Копии надписей с загадочными «сибирскими» письменами попали к профессору Томсену совершенно случайно. И в счастливую минуту. Сперва он установил направление письма, чтобы тем самым выяснить, как нужно читать надписи. Оказалось, читать следует не слева направо, подобно монгольскому, а справа налево, подобно вертикальным строкам китайской письменности.

Следующий шаг состоял в подсчете букв. Он тоже не утомил маститого профессора. Это позволило сделать заключение, что речь идет об уникальной, неизвестной ранее системе письменности, стоящей обособленно между алфавитным и слоговым письмом, принятым на Западе и на Востоке.

А дальше все было совсем доступно для человека, который знает три десятка языков.

Первое слово, которое прочел датский профессор Вильгельм Томсен, было «Тенгри». Божественное предзнаменование!
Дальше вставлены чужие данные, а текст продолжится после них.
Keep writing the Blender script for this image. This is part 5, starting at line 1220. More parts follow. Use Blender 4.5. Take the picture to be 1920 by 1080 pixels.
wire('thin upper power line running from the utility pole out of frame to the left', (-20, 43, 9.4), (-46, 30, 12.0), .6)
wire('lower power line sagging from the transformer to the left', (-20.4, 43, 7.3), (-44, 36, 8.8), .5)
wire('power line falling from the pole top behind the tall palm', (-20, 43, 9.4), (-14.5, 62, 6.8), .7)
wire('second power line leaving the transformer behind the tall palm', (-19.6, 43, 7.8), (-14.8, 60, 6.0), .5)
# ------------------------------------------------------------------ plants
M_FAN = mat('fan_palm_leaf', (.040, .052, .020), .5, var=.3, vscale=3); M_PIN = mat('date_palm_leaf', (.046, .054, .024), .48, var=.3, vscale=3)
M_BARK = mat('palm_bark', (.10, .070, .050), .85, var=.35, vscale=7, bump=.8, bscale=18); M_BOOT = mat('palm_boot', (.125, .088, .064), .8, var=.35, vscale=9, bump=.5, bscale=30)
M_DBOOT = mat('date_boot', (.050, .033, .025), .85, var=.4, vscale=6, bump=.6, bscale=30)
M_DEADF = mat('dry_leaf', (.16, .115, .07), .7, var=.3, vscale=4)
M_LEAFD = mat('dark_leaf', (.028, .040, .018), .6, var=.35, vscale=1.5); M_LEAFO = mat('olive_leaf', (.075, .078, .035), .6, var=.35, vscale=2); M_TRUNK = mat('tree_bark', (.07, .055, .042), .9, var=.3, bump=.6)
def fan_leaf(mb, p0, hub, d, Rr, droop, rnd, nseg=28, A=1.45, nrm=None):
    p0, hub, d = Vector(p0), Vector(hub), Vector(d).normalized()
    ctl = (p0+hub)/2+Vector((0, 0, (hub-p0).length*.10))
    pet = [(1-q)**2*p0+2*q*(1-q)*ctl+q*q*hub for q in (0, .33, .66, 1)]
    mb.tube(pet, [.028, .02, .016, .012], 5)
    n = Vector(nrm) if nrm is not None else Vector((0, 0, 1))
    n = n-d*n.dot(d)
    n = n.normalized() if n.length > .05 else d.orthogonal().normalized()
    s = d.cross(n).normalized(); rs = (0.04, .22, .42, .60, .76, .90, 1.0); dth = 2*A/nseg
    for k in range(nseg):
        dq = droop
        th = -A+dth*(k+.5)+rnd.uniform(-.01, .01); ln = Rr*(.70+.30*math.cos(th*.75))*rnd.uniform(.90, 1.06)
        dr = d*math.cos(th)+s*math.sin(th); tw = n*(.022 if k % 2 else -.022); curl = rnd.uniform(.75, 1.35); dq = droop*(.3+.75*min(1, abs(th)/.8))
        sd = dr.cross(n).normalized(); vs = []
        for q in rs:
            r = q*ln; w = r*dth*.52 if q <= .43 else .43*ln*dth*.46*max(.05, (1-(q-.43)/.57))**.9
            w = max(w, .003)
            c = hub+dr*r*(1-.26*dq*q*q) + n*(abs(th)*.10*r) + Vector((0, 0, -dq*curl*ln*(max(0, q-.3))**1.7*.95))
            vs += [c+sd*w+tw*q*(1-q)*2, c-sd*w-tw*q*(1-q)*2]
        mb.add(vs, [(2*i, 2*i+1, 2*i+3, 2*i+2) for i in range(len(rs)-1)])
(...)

Оно первым вышло из молчавшего камня:

Ученый не знал, что означало это непонятное ему слово, лишь позже из текста он догадался, что речь идет о «Небе», о «Боге Небесном».

Так оно всё и было на самом деле. Великий Тенгри-хан открыл в XIX веке древнетюркскую письменность, которой, как считалось, не существовало, но которая во II веке ушла с Алтая в Европу и там потерялась вместе с кипчаками.

Прочитанный Томсеном язык принадлежал народу, который китайцы называли «ту-кюэ». Чистейший тюркский язык, диалект, намного более древний, чем все известные до того тюркские диалекты.

После этого открытия датчанин Томсен стал выдающимся знатоком тюркских диалектов, вскоре он мог свободно читать, писать и говорить на языке Аттилы. Стараниями профессора из Копенгагена тюркский алфавит был вырван из цепких лап забвения. Стало ясно: открыта уникальная, почти неизвестная культура, носителями которой были «гунны», «варвары», «геты» и т. д. — словом, тюрки-кипчаки. Не замечать их культуру было уже невозможно.